→ **Problem to work on**:
Quote word for word the lines below, beginning with the first and ending with the one that has "S.camera = cam". Drop the pictures.

→ **Data lines**:
--------------------
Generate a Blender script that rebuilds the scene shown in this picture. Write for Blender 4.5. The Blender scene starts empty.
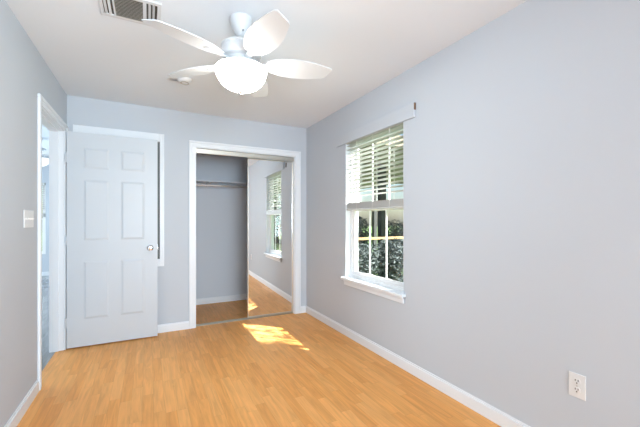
import bpy, bmesh, math, random
from mathutils import Vector, Matrix
S = bpy.context.scene
COL = S.collection
PI = math.pi

# ------------------------------------------------------------------ camera
cam_d = bpy.data.cameras.new('camera')
cam = bpy.data.objects.new('camera', cam_d)
COL.objects.link(cam)
cam.location = (0, 0, 1.208)
cam.rotation_euler = (PI / 2, 0, -0.4770)
cam_d.sensor_width = 36
cam_d.sensor_fit = 'HORIZONTAL'
cam_d.lens = 332.0 / 640 * 36
cam_d.shift_y = (220.4 - 213.5) / 640
cam_d.clip_start = 0.02
S.camera = cam

# ------------------------------------------------------------------ sky, sun, fill lights, exposure
SKY_STRENGTH = 0.18
SUN_STRENGTH = 26.0
BOWL_STRENGTH = 25.0
REAR_FILL_W = 46.0
FLASH_FILL_W = 22.5
SUN_DIR = Vector((1.0, -1.03, 1.3)).normalized()      # towards the sun

world = bpy.data.worlds.new('sky')
S.world = world
world.use_nodes = True
wn = world.node_tree
wn.nodes.clear()
w_out = wn.nodes.new('ShaderNodeOutputWorld')
w_bg = wn.nodes.new('ShaderNodeBackground')
w_sky = wn.nodes.new('ShaderNodeTexSky')
w_sky.sky_type = 'NISHITA'
w_sky.sun_disc = False
w_sky.sun_elevation = math.asin(SUN_DIR.z)
w_sky.sun_rotation = math.atan2(SUN_DIR.x, SUN_DIR.y)
w_sky.air_density = 1.0
w_sky.dust_density = 1.2
w_bg.inputs['Strength'].default_value = SKY_STRENGTH
wn.links.new(w_sky.outputs[0], w_bg.inputs[0])
wn.links.new(w_bg.outputs[0], w_out.inputs[0])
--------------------
→ **Exercise response**:
Generate a Blender script that rebuilds the scene shown in this picture. Write for Blender 4.5. The Blender scene starts empty.
import bpy, bmesh, math, random
from mathutils import Vector, Matrix
S = bpy.context.scene
COL = S.collection
PI = math.pi

# ------------------------------------------------------------------ camera
cam_d = bpy.data.cameras.new('camera')
cam = bpy.data.objects.new('camera', cam_d)
COL.objects.link(cam)
cam.location = (0, 0, 1.208)
cam.rotation_euler = (PI / 2, 0, -0.4770)
cam_d.sensor_width = 36
cam_d.sensor_fit = 'HORIZONTAL'
cam_d.lens = 332.0 / 640 * 36
cam_d.shift_y = (220.4 - 213.5) / 640
cam_d.clip_start = 0.02
S.camera = cam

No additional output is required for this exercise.